「住み果つる慣らひ」考(13)。

今月初め、日本尊厳死協会の会報「Living Will」 No.169が届いた。
日本尊厳死協会については何度か触れている。近場では昨年1月にかなり詳しく記した。巻頭に、小泉純一郎を囲んだ座談会が掲載されているNo.164の時。
今一度、リビング・ウィル、そして日本尊厳死協会へ少しでも多くの人に関心を寄せていただきたい、との思いが募る。と言うのも、今号に日本尊厳死協会の会員は11万・・・、という記述がある故である。
カミさんとふたり、日本尊厳死協会の夫婦会員になったのは25年ほど前になる。
その頃の会員数は憶えていないが、10年ぐらい前の会員数は10万人前後じゃなかったか、というおぼろげな記憶。会員数があまり増えていないんじゃないか、と思われてならない。「尊厳死」の法制化のためにも、もっともっと多くの人が関心を寄せ、会員にならなければ、と。

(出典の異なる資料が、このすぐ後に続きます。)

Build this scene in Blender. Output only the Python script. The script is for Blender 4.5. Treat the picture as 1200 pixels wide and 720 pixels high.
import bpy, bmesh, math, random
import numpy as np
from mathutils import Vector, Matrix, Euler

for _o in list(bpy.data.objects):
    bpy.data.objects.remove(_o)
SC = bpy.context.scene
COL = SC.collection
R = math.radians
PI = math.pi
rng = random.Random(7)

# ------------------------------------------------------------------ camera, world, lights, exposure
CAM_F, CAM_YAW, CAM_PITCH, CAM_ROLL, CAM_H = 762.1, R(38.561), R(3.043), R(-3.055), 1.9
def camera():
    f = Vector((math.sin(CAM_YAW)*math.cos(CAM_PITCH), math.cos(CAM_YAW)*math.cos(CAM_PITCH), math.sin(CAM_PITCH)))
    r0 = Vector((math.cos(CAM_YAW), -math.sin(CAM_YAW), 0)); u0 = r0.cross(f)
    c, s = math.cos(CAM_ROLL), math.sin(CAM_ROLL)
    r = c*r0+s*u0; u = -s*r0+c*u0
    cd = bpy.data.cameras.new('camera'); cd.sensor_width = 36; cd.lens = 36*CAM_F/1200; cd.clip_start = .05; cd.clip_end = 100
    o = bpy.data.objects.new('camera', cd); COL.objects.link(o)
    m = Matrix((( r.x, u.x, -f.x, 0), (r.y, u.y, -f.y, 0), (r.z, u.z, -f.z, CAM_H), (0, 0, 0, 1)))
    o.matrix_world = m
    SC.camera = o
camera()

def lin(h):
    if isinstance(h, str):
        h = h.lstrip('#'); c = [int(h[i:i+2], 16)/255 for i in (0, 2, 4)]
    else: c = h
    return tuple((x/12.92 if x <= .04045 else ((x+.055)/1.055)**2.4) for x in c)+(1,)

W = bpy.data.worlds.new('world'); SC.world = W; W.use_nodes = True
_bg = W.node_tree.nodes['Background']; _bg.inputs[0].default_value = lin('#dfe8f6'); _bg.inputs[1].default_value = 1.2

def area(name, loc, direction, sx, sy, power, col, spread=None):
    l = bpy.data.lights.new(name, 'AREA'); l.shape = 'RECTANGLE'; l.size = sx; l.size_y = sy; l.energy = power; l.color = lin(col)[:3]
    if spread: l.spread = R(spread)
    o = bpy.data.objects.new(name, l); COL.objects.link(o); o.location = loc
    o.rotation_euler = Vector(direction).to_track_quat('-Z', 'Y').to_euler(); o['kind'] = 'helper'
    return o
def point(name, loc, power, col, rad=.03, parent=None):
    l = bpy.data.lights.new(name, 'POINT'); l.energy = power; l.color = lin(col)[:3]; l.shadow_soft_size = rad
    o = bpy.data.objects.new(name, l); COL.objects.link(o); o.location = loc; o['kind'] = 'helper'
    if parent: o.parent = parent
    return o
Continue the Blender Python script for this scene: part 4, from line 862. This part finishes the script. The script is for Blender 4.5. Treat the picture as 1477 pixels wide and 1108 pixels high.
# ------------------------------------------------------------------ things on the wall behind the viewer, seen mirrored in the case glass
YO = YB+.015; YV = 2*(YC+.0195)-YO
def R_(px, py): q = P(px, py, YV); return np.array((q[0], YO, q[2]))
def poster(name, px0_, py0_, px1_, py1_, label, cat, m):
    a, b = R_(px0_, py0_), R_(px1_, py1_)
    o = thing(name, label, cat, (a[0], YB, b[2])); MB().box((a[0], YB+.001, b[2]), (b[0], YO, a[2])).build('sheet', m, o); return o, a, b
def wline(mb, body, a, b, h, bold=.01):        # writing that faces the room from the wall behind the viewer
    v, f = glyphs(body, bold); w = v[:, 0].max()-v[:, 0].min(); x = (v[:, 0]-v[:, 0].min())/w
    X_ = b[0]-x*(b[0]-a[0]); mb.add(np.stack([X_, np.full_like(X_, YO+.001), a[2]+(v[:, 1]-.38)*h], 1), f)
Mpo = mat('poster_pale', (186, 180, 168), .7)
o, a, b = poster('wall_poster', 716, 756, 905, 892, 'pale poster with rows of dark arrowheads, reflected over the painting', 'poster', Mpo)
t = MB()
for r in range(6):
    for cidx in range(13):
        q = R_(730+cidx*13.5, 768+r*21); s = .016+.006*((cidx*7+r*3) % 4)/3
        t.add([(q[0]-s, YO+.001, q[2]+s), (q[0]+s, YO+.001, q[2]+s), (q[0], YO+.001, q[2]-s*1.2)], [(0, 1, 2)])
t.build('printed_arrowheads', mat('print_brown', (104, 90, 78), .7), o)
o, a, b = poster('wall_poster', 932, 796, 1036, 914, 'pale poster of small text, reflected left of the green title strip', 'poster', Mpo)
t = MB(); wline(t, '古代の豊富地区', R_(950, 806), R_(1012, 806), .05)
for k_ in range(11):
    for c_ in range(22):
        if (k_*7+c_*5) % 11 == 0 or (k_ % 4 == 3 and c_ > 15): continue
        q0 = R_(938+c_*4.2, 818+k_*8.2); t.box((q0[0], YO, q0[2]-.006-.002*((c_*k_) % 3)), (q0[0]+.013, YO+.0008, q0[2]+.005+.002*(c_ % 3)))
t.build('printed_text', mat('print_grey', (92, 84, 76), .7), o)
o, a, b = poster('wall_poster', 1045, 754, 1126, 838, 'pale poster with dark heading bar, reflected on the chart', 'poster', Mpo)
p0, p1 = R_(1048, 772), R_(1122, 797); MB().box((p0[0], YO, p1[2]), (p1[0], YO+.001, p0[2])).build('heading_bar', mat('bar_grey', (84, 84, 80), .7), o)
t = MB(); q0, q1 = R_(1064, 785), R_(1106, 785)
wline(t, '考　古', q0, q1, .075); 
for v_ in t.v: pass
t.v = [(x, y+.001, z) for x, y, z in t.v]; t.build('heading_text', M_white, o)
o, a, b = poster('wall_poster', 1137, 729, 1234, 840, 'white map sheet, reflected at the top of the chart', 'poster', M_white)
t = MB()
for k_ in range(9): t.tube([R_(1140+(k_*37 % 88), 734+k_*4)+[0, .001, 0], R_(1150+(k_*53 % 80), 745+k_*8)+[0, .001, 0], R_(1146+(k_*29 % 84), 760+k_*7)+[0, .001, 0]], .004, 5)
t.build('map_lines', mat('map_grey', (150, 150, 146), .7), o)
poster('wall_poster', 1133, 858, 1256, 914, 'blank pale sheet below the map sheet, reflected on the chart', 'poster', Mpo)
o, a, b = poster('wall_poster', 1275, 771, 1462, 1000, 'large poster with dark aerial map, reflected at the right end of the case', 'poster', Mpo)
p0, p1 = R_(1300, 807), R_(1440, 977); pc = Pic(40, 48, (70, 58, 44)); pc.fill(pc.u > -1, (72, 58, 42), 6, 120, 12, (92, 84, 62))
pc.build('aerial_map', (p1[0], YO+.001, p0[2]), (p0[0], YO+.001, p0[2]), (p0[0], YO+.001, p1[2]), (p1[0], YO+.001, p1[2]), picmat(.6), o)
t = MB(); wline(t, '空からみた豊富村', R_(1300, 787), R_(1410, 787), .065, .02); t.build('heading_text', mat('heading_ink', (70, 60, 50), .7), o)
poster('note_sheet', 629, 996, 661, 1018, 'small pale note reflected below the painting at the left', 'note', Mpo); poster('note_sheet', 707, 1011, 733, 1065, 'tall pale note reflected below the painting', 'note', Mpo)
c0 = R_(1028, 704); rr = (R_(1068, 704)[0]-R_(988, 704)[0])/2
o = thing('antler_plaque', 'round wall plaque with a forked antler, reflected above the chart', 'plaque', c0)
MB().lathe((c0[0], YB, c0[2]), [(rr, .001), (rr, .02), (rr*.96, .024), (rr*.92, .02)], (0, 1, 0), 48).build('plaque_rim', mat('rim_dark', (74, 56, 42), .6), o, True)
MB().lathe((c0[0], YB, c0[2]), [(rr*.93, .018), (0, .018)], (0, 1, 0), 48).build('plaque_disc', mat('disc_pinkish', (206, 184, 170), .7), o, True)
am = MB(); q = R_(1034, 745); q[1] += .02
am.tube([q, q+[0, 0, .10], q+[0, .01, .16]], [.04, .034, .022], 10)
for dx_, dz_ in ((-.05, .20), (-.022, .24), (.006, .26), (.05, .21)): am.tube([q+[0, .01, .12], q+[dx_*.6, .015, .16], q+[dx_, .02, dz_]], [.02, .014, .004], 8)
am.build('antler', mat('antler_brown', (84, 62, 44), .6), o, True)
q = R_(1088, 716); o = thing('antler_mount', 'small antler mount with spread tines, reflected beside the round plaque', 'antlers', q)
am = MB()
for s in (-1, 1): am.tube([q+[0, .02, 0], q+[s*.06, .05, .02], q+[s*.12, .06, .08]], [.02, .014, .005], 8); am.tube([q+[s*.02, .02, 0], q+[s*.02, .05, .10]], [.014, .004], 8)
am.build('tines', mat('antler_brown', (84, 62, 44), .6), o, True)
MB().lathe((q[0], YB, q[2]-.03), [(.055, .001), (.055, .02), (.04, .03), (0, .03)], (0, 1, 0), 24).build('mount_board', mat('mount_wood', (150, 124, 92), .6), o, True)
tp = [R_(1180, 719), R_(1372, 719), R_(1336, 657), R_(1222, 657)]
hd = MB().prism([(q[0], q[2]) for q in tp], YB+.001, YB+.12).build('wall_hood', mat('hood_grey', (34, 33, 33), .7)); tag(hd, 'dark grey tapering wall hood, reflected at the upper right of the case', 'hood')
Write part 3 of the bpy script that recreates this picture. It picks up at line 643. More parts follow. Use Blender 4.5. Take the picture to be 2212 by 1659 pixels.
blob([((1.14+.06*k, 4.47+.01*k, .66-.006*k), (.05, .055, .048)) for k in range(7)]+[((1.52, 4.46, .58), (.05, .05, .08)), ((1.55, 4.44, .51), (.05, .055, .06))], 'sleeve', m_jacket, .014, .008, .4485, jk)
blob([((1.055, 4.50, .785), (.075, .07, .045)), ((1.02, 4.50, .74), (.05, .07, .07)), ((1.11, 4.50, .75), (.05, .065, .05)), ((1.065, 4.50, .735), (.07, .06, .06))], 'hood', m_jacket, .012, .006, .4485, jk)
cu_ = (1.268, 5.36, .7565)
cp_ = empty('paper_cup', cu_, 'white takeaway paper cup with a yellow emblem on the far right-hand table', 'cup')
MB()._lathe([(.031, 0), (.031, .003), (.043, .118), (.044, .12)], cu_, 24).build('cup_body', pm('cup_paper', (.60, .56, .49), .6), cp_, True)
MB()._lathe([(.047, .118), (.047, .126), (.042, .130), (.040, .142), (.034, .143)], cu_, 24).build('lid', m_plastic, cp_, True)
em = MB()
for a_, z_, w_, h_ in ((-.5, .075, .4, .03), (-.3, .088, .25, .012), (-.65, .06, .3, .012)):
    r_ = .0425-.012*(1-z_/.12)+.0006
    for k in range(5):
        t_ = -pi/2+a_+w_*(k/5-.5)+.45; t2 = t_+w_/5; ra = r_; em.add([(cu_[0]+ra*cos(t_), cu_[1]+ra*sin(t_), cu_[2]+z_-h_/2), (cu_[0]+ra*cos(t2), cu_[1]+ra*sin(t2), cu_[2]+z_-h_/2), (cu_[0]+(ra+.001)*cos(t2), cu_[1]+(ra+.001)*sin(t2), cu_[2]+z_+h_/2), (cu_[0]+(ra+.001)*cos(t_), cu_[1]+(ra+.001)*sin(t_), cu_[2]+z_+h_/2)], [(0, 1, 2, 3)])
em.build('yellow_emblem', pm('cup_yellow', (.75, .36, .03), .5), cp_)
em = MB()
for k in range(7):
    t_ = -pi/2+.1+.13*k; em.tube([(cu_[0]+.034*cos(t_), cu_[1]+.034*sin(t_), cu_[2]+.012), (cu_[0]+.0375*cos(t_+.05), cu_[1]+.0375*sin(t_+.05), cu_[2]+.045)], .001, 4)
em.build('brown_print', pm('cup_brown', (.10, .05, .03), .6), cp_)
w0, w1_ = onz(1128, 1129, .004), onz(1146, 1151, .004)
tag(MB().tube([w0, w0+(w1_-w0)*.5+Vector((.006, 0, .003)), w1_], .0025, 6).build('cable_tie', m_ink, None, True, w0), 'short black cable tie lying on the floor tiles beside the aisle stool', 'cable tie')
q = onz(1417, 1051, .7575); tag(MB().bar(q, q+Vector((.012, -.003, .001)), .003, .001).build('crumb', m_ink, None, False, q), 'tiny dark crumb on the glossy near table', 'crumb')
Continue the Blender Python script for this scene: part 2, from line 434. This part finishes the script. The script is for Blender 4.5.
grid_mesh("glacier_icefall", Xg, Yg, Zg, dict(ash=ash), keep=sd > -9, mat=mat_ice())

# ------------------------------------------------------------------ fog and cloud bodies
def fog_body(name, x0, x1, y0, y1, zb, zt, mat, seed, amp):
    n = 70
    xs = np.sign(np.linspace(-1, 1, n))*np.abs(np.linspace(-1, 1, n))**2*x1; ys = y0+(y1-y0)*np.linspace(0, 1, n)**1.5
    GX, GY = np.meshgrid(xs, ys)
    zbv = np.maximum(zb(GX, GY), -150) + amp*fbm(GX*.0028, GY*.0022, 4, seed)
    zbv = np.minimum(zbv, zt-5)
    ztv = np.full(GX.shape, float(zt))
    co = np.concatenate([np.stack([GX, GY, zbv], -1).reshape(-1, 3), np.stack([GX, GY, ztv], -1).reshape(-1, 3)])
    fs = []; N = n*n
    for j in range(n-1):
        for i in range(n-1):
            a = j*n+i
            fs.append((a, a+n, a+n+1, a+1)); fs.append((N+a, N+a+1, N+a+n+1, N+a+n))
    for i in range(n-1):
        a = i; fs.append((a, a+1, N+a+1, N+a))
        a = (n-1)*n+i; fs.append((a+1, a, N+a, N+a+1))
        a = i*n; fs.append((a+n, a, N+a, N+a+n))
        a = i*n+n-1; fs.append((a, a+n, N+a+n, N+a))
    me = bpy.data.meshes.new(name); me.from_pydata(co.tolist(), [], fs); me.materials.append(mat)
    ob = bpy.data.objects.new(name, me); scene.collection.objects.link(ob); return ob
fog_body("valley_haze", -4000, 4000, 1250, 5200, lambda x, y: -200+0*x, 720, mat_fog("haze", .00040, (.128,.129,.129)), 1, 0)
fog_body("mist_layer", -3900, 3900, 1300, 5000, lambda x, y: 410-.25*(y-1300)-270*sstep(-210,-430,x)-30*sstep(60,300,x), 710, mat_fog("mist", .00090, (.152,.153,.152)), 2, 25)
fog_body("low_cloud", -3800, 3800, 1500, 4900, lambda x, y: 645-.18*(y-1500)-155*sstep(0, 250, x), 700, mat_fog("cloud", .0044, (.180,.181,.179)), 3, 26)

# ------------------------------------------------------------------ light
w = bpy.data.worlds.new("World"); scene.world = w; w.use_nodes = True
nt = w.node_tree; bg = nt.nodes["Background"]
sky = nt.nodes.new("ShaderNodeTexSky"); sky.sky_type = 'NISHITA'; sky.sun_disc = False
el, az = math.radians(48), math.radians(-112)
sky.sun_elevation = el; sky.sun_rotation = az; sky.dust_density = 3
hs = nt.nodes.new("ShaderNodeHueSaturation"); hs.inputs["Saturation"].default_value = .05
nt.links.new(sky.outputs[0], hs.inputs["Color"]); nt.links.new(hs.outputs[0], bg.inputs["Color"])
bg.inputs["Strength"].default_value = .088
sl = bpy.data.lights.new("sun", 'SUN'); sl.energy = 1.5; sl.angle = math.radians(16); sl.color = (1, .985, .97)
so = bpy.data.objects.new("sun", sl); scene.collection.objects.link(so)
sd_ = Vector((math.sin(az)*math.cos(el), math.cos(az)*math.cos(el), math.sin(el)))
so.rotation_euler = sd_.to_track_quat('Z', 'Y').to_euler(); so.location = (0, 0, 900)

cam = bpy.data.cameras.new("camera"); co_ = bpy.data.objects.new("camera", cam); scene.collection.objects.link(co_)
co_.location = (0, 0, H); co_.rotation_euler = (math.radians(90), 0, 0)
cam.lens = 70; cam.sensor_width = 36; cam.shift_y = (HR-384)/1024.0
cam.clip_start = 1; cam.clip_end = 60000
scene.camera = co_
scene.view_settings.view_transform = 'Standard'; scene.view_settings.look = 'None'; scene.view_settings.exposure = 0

日本尊厳死協会の会報「Living Will」、年に4回送られてくる。
最新号のトップ記事は、北方謙三へのインタビュー。
中上健次や立松和平と新宿ゴールデン街で喧嘩した話(3人とも喧嘩は強そうだが、中上健次の腕力が飛びぬけていたろう。余計なことだが)も挟まれる。が、メーンは人生の最後。
北方謙三、こう語っている。「従容として受け入れる」、と。

北方謙三のお母さん、延命処置は望まない、という信念を表明していた。

息子である北方謙三も、母の固い意思を貫いた。
今号の「2017年 ご遺族アンケート結果」では、9割以上がLW(リビング・ウイル」は受け入れられた、と答えている。
そういう時代になりつつあるとは思う。が、それにしては日本尊厳死協会の会員は少なすぎないか。

以前にも載せたことがあるが、今一度。
「リビング・ウイル」の勧めを。


この人は素晴らしい人だな、と思われる医者がいる。医者以前に人間として、と言ってもいい。
特養の医師・石飛幸三という人物である。
石飛幸三著『「平穏死」のすすめ』(講談社 2010年刊)を読む。副題に、「口から食べられなくなったらどうしますか」、とある。
石飛幸三、血管外科医であったが特養の配置医となり、いよいよ末期となった人は、いかに死ぬのがいいのかということを考える。
胃瘻や点滴といった延命措置を考え直す。
石飛幸三、自然に死ぬために戦う。平穏な死を考え、それに貢献するのだ。
で、石飛幸三、「平穏死」という言葉を思いつき、使う。
「平穏死」、当然のことながら「安楽死」とはまったく異なるものである。その概念は「尊厳死」と近い。しかし、「平穏死」という言葉は、「尊厳死」という言葉よりもより人々の肌になじむ言葉かもしれない。
多くの高齢者が認知症になる。そのような人に胃瘻その他の処置がほどこされる。と大多数の人が誤嚥性肺炎になるそうだ。
余計なことはしない方がいい。
<老衰のため体に限界が来て、徐々に食が細くなって、ついに眠って静かに最期をむかえようとしているのを、・・・・・、・・・・・。もう寿命が来たのです。静かに眠らせてあげましょう。これが自然というものです。これが平穏死です>、と心ある医師・石飛幸三は語る。
このような死、山折哲雄が記す昔の優れた宗教家たちの断食往生にも通じるものではないか。
平穏死であり、尊厳を保った死でもある。